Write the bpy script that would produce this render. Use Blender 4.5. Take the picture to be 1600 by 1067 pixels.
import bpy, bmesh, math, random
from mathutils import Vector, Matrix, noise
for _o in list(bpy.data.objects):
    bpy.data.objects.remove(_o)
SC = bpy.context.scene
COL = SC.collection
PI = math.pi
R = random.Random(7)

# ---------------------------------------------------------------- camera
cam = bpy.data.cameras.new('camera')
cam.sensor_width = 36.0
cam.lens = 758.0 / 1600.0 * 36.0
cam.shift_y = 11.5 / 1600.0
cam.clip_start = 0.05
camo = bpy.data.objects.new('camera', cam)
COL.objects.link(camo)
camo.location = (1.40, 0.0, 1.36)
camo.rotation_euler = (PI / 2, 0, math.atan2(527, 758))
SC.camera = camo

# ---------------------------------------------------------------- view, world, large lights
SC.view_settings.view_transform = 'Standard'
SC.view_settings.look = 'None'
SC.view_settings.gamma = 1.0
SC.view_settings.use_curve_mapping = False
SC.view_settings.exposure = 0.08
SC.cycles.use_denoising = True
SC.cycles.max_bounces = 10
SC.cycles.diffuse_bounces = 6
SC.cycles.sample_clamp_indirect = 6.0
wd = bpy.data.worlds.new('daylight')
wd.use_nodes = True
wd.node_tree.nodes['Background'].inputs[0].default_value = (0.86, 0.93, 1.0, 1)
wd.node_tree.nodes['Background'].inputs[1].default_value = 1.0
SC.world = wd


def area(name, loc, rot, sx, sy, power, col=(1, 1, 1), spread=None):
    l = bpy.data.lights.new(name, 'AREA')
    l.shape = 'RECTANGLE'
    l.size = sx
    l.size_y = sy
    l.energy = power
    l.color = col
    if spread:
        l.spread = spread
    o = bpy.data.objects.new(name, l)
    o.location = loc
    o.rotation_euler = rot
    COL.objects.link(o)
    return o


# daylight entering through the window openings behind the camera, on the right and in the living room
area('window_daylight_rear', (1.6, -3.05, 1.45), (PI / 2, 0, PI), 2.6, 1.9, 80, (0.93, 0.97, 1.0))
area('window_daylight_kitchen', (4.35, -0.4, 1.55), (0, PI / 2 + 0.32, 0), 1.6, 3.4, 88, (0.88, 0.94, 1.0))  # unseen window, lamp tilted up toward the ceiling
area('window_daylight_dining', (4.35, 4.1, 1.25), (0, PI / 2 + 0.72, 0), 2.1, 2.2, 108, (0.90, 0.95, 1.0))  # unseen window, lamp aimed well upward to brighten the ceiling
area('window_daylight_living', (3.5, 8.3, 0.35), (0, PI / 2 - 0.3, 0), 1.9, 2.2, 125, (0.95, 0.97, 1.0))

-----

Written instruction: Please print exactly what appears from the first line of the data through the line with "SC.camera = camo", including both of those lines and nothing past them.

Completed exercise:
Write the bpy script that would produce this render. Use Blender 4.5. Take the picture to be 1600 by 1067 pixels.
import bpy, bmesh, math, random
from mathutils import Vector, Matrix, noise
for _o in list(bpy.data.objects):
    bpy.data.objects.remove(_o)
SC = bpy.context.scene
COL = SC.collection
PI = math.pi
R = random.Random(7)

# ---------------------------------------------------------------- camera
cam = bpy.data.cameras.new('camera')
cam.sensor_width = 36.0
cam.lens = 758.0 / 1600.0 * 36.0
cam.shift_y = 11.5 / 1600.0
cam.clip_start = 0.05
camo = bpy.data.objects.new('camera', cam)
COL.objects.link(camo)
camo.location = (1.40, 0.0, 1.36)
camo.rotation_euler = (PI / 2, 0, math.atan2(527, 758))
SC.camera = camo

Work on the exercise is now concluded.